## TASK STATEMENT:
Check each line below for the word "glulam", and copy those that have it.

## EXERCISE INPUTS:
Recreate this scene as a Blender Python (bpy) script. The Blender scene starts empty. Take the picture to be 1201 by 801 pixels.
--
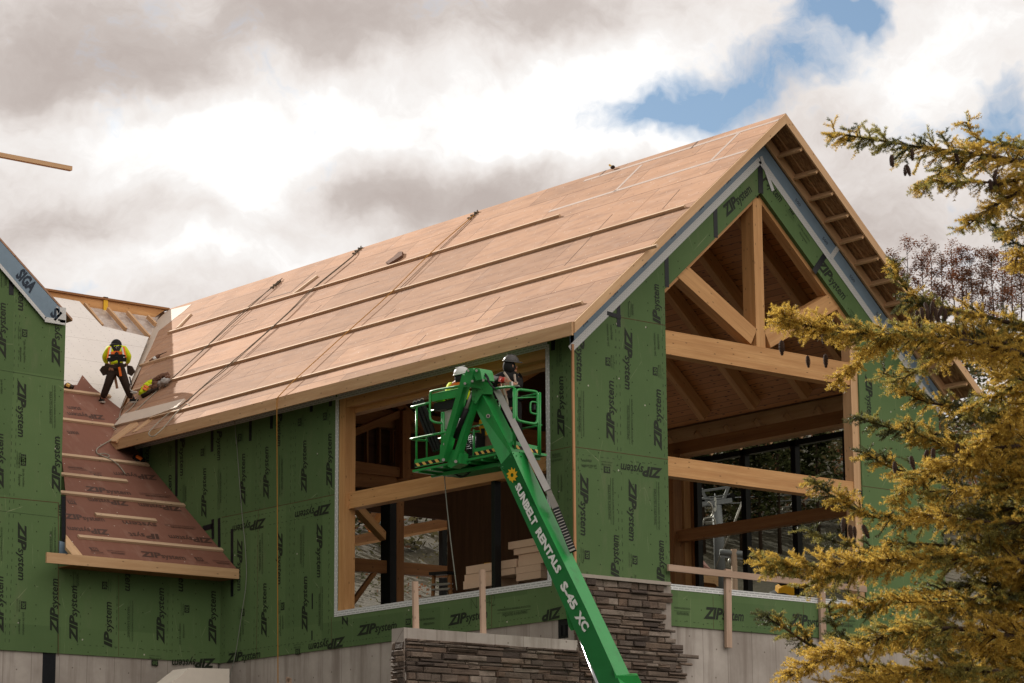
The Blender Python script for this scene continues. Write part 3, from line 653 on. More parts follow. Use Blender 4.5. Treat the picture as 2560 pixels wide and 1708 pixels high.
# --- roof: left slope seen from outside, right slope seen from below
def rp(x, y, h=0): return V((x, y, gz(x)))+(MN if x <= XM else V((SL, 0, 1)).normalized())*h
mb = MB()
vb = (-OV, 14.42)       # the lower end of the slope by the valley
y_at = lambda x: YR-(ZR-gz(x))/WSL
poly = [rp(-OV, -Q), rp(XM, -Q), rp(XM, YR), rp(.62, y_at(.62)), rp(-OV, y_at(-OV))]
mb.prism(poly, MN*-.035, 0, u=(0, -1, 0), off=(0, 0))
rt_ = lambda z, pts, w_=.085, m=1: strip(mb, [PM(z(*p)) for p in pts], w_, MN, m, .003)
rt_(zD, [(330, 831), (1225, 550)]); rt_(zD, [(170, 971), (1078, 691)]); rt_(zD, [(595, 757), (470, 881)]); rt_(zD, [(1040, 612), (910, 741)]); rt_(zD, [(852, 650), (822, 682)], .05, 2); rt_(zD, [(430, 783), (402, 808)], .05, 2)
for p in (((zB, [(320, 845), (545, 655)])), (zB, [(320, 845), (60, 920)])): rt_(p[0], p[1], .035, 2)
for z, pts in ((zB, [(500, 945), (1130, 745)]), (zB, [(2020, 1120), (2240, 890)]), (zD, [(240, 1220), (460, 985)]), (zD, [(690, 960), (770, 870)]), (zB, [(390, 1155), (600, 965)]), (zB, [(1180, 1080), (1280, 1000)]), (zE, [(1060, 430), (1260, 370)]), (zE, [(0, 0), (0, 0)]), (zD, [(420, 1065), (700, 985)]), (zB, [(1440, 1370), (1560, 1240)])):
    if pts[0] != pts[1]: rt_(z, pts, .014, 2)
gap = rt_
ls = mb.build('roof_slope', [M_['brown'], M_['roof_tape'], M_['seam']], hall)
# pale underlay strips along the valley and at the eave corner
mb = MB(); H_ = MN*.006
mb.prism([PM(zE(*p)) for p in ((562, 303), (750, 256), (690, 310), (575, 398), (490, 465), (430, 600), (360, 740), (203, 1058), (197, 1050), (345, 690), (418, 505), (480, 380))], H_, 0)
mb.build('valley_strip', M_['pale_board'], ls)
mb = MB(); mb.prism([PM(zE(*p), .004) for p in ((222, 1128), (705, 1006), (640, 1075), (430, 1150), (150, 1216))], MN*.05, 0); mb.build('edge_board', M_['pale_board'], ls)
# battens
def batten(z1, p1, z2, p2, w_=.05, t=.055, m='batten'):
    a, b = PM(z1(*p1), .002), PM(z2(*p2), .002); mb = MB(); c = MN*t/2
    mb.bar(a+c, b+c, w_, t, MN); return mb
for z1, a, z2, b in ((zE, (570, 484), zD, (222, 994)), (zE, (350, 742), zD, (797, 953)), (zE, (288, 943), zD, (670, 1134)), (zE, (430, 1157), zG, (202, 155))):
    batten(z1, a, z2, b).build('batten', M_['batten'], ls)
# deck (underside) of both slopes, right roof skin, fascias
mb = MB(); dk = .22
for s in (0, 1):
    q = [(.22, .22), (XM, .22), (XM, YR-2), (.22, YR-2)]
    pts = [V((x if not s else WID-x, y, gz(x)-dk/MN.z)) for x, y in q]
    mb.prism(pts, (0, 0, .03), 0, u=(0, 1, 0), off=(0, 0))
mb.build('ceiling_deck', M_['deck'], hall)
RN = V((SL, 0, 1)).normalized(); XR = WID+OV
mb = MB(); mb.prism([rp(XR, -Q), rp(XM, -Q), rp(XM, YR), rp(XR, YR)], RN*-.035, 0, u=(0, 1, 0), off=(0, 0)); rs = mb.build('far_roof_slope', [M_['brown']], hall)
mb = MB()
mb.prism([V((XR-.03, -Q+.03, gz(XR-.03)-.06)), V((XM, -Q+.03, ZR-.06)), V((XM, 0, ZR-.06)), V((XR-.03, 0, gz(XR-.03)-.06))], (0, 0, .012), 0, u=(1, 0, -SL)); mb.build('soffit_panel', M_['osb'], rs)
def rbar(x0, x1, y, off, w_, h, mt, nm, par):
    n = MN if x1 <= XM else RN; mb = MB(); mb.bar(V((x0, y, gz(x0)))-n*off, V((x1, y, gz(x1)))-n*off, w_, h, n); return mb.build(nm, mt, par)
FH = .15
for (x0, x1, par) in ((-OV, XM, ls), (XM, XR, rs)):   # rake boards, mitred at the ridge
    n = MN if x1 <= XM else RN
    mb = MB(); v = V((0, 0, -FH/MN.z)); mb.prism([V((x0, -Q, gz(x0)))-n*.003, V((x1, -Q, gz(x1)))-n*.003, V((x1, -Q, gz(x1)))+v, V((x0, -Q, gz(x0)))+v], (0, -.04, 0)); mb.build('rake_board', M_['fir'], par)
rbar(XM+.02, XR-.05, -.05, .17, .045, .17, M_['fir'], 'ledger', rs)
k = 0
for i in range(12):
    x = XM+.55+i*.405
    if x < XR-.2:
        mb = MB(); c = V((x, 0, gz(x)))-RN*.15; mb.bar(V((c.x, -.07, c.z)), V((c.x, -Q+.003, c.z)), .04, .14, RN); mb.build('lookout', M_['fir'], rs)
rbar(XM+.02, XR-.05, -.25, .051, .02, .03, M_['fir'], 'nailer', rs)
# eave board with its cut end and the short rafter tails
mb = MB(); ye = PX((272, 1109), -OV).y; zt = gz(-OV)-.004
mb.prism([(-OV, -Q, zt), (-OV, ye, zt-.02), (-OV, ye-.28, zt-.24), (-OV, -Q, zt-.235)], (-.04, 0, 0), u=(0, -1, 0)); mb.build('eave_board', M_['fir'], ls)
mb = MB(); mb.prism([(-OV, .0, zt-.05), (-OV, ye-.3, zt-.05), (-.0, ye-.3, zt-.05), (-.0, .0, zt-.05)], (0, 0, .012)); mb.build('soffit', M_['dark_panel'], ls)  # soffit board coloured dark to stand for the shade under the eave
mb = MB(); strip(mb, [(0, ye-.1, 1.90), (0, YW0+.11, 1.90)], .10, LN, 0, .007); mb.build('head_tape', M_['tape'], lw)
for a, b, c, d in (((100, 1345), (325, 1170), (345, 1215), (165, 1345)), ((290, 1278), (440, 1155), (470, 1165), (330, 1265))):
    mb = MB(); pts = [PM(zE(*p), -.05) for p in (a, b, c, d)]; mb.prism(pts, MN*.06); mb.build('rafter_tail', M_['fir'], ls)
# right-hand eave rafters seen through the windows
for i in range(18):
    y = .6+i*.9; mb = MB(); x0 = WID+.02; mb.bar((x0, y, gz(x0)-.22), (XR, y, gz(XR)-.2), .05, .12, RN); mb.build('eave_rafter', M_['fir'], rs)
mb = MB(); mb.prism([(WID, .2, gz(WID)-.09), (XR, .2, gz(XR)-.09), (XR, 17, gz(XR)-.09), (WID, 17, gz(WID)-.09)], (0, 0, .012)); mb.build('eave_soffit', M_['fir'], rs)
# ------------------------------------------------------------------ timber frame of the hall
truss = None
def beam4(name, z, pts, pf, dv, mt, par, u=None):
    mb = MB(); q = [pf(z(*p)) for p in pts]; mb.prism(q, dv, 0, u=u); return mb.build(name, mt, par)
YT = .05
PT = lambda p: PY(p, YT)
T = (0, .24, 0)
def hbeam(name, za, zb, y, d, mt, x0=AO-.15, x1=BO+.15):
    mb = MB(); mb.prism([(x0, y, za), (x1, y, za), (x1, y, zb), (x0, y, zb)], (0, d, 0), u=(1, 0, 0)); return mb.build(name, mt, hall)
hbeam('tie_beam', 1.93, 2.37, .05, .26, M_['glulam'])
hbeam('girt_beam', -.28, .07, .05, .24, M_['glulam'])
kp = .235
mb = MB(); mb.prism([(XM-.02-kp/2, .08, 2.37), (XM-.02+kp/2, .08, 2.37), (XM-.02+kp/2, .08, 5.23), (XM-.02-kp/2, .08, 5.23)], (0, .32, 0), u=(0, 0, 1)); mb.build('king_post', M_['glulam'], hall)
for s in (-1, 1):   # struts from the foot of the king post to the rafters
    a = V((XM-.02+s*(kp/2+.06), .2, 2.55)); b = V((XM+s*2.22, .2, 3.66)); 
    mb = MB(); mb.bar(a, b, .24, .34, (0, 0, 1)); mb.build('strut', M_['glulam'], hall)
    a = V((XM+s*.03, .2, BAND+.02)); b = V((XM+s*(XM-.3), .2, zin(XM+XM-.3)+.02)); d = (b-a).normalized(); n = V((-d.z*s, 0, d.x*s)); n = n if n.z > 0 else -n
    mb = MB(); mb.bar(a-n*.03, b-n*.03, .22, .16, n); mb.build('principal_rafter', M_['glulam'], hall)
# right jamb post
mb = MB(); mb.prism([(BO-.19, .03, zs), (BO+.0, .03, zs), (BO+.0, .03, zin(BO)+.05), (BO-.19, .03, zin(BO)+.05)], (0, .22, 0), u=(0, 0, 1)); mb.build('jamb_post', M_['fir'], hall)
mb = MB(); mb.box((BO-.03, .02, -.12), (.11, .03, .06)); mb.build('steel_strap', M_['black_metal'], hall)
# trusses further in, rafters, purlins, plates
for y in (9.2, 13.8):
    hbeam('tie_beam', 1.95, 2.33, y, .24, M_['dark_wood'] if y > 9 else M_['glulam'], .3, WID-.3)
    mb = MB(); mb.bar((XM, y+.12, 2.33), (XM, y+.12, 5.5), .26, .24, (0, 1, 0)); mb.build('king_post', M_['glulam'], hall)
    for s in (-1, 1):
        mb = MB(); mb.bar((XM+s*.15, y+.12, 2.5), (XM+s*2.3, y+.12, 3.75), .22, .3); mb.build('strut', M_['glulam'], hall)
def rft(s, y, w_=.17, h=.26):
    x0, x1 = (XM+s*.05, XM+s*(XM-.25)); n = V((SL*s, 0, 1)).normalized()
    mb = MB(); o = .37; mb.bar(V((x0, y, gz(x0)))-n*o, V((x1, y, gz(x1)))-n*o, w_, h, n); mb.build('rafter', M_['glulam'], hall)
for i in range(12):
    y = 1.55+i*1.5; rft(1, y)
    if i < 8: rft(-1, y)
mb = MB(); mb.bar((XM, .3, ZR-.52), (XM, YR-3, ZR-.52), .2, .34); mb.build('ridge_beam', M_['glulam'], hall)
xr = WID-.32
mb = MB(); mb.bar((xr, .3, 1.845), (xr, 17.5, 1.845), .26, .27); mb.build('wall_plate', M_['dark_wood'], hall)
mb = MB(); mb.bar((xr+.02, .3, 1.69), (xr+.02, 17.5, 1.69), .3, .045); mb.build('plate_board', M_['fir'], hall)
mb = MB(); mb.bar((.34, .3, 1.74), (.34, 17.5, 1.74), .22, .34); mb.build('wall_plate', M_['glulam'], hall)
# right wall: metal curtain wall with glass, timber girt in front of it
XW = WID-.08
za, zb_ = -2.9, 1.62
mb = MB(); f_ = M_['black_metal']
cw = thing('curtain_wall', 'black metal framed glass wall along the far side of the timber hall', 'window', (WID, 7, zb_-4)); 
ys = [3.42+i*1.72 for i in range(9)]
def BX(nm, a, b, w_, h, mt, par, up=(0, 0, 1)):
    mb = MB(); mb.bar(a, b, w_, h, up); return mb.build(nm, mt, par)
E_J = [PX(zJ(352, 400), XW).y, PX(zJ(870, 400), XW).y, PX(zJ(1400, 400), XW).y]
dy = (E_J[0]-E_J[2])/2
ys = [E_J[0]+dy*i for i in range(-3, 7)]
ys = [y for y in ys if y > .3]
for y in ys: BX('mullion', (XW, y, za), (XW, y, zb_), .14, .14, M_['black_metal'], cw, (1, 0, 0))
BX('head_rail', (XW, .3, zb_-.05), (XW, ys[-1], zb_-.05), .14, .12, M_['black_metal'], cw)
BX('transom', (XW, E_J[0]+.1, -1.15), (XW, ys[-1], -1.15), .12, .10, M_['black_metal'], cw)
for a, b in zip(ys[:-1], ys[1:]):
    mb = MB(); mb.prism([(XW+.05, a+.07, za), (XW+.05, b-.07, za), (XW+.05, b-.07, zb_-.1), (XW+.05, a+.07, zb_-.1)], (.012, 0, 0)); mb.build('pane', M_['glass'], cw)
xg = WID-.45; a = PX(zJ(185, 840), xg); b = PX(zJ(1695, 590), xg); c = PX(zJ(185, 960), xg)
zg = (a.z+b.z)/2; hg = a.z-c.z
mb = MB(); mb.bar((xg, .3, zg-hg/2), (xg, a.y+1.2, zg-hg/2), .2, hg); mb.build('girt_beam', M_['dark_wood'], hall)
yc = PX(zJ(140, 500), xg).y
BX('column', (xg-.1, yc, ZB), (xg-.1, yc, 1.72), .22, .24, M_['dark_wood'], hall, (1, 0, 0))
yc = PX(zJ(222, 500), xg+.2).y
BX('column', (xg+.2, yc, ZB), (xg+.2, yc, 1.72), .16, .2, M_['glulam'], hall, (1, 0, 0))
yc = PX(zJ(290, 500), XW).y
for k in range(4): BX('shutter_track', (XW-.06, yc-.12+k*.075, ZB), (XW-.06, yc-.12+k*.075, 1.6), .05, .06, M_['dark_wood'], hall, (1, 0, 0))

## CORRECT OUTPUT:
hbeam('tie_beam', 1.93, 2.37, .05, .26, M_['glulam'])
hbeam('girt_beam', -.28, .07, .05, .24, M_['glulam'])
mb = MB(); mb.prism([(XM-.02-kp/2, .08, 2.37), (XM-.02+kp/2, .08, 2.37), (XM-.02+kp/2, .08, 5.23), (XM-.02-kp/2, .08, 5.23)], (0, .32, 0), u=(0, 0, 1)); mb.build('king_post', M_['glulam'], hall)
    mb = MB(); mb.bar(a, b, .24, .34, (0, 0, 1)); mb.build('strut', M_['glulam'], hall)
    mb = MB(); mb.bar(a-n*.03, b-n*.03, .22, .16, n); mb.build('principal_rafter', M_['glulam'], hall)
    hbeam('tie_beam', 1.95, 2.33, y, .24, M_['dark_wood'] if y > 9 else M_['glulam'], .3, WID-.3)
    mb = MB(); mb.bar((XM, y+.12, 2.33), (XM, y+.12, 5.5), .26, .24, (0, 1, 0)); mb.build('king_post', M_['glulam'], hall)
        mb = MB(); mb.bar((XM+s*.15, y+.12, 2.5), (XM+s*2.3, y+.12, 3.75), .22, .3); mb.build('strut', M_['glulam'], hall)
    mb = MB(); o = .37; mb.bar(V((x0, y, gz(x0)))-n*o, V((x1, y, gz(x1)))-n*o, w_, h, n); mb.build('rafter', M_['glulam'], hall)
mb = MB(); mb.bar((XM, .3, ZR-.52), (XM, YR-3, ZR-.52), .2, .34); mb.build('ridge_beam', M_['glulam'], hall)
mb = MB(); mb.bar((.34, .3, 1.74), (.34, 17.5, 1.74), .22, .34); mb.build('wall_plate', M_['glulam'], hall)
BX('column', (xg+.2, yc, ZB), (xg+.2, yc, 1.72), .16, .2, M_['glulam'], hall, (1, 0, 0))